Also, consider making the second half or third of your gap year as an independent trip, which would cut a lot of the cost, "especially in the developing world where the dollar can really go miles," Knight said.

And ask about financial aid. Gap year organizations, according to a survey by the AGA in 2014, gave away $2.8 million to students. A lot of times, aid is not advertised as a scholarship, but is need-based and available to those who qualify.

Everyone will think you're bailing on college.

"There's a bit of a barrier around the stigma of, gap years are for people who aren't ready for college, or they just don't have the academic rigor, or they're not mature enough," Knight said. "That's true in some cases — I don't want to argue that point at all — but we're seeing so many more students who are saying, 'College costs so much money, I want to to do it with intention. I have no idea what I want to do with my life, and this will help.'"

For Kesia Tosh, 20, a junior at Portland State University, a gap year in Central America only helped focus her academics.

Image: Kesia Tosh, 20, a junior at Portland State University
Kesia Tosh, 20, a junior at Portland State University, took a “gap year” in Central America after high school. Courtesy of Kesia Tosh

"Before my trip, I could quicker tell you the pay grade I was going for as a beginning engineering graduate and where I would work than I could actually tell you what I would be doing," she said.

Tosh, the first in her family to go to college, traveled through several countries through a program called Carpe Mundi, which offers scholarships to low-income students. They have to help raise funds for their trip and do coursework — including writing several papers upon return — but they get valuable college credit.
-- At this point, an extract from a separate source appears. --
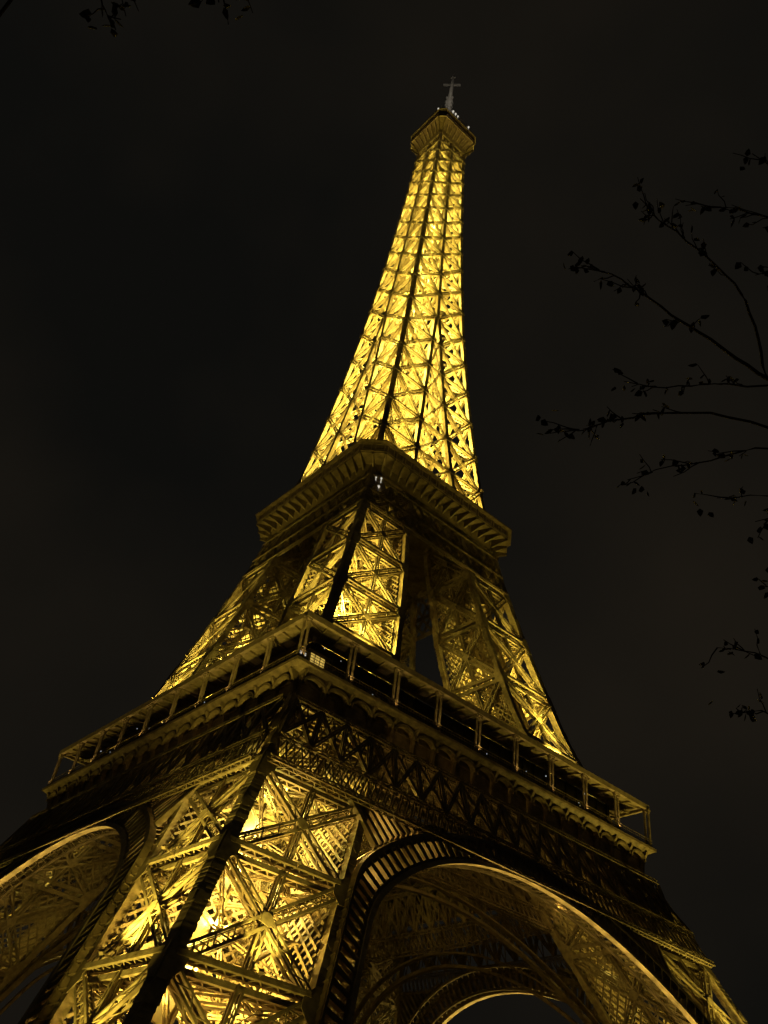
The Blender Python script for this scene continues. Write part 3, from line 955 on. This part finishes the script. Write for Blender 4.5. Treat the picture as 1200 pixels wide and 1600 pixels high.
D = 11.0
tb = px_point(1620, 1500, 10.5); tbase = V((tb.x, tb.y, 0)); ttop = px_point(1480, 640, 12.2)
fork = px_point(1330, 640, 11.6)
Lr = [
    ([ttop.lerp(tbase, .12), fork]+limb((1205, 595, 11), (1150, 560, 10.9), (1090, 518, 10.8), (1048, 492, 10.7), (1000, 455, 10.5), (955, 428, 10.4), (912, 414, 10.3)), .05, 4),
    ([fork]+limb((1198, 590, 11), (1185, 530, 11.2), (1165, 470, 11.3), (1148, 443, 11.3), (1105, 402, 11.2), (1058, 362, 11.1), (1030, 345, 11), (1000, 310, 11)), .035, 4),
    ([fork]+limb((1205, 602, 10.8), (1100, 600, 10.6), (1040, 606, 10.4), (975, 596, 10.3)), .026, 3),
    ([ttop.lerp(tbase, .2)]+limb((1330, 690, 11.4), (1200, 668, 10.5), (1110, 645, 10.3), (1010, 646, 10.1), (950, 658, 10), (915, 672, 9.9), (880, 670, 9.8)), .035, 4),
    ([ttop.lerp(tbase, .26)]+limb((1300, 720, 11.4), (1180, 700, 10.9), (1110, 720, 10.8), (1050, 728, 10.7), (980, 750, 10.6)), .026, 3),
    ([ttop.lerp(tbase, .3)]+limb((1320, 790, 11.4), (1200, 775, 11), (1120, 778, 10.9)), .024, 2),
    ([ttop.lerp(tbase, .3)]+limb((1330, 830, 11.2), (1235, 800, 11), (1180, 815, 10.9)), .024, 2),
    ([ttop]+limb((1330, 330, 12.2), (1230, 280, 12), (1175, 240, 11.9)), .03, 2),
    ([ttop]+limb((1320, 400, 12), (1220, 345, 11.9), (1150, 325, 11.8), (1095, 322, 11.7)), .03, 3),
    ([ttop]+limb((1310, 440, 12), (1235, 415, 11.9), (1180, 430, 11.8)), .026, 2),
    ([ttop.lerp(tbase, .45)]+limb((1370, 1080, 11), (1250, 1050, 10.8), (1180, 1020, 10.7), (1120, 1012, 10.6)), .03, 2),
    ([ttop.lerp(tbase, .5)]+limb((1380, 1180, 11), (1270, 1150, 10.9), (1190, 1110, 10.8), (1140, 1115, 10.7)), .028, 2),
    ([ttop.lerp(tbase, .4)]+limb((1340, 950, 11), (1250, 930, 11), (1190, 915, 11)), .024, 1),
]
build_tree('autumn_tree', 'dark sparse-leaved tree reaching its bare boughs in from the right edge', tbase, ttop, .2, Lr, 5, (12, (-1.9, .6)))

lb = px_point(-700, 900, 9.0); lbase = V((lb.x, lb.y, 0)); ltop = V((lbase.x+.4, lbase.y+.2, 7.6))
lf1 = px_point(70, -520, 9.0)
Ll = [
    ([ltop, lf1]+limb((120, -200, 8.9), (146, -50, 8.7), (160, 8, 8.6), (172, 34, 8.5)), .03, 1),
    ([lf1]+limb((150, -200, 9), (178, -60, 8.9), (190, -20, 8.9)), .02, 1),
    ([ltop]+limb((220, -480, 9.2), (320, -90, 9), (338, -50, 8.9), (342, 4, 8.9)), .03, 1),
    ([ltop]+limb((220, -480, 9.2), (345, -100, 9.1), (360, -70, 9), (375, -30, 9)), .02, 1),
]
build_tree('bare_tree', 'black bare tree whose hanging twig tips show at the top left edge', lbase, ltop, .18, Ll, 9, (12, (2.9, 4.4)))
Traveling and volunteering — all without any technology at her disposal — inspired Tosh to switch from aeronautics to environmental engineering with a focus on sustainability. "I had spent all this time learning about myself, what I was passionate in. So I started gearing more towards taking classes that interest me, instead of taking the ones to get the grade."

My school will make it hard for me.

Unfortunately, this may be true, depending on the school. Many colleges, particularly the larger ones, don't make it easy for students to defer for a year. Some will make students re-apply completely, while others will tell students their financial aid packages are in jeopardy.

"Tier 1 schools are wholeheartedly, uniformly invested in their students doing a gap year," Knight said. Harvard's accepted students' packets include mention of the benefits of time off. Each year, according to Harvard's website, between 80 and 110 accepted students take time off before matriculating. And the school says they believe that number contributes to their exceptionally high (98 percent) graduation rate. If you think a gap year might be for you, look into your prospective schools' policies around deferring.

I'll lose momentum and never graduate.

Parents may worry that if students don't go to college right away, they won't ever graduate. In the case of a gap year, that is not the case, "Nine out of 10 students are back at a four-year institution within one year of completing their gap year," Knight said.

It's not going to change my life.

Don't be so sure. Returning to Portland from Central America "felt like this whole rejuvenation," Tosh said. "I was able to enter back into school with a newfound patience. If I could wait for public transportation in the middle of Guatemala, I could wait for that next new test, and there was not as much anxiety as there was before."

It may even make you a better person. According to an American Gap Association survey, 86 percent of employed former gap-year participants say they are satisfied or very satisfied with their jobs. 63 percent report voting in the 2014 election. And 83 percent reported participating in community service in the previous month.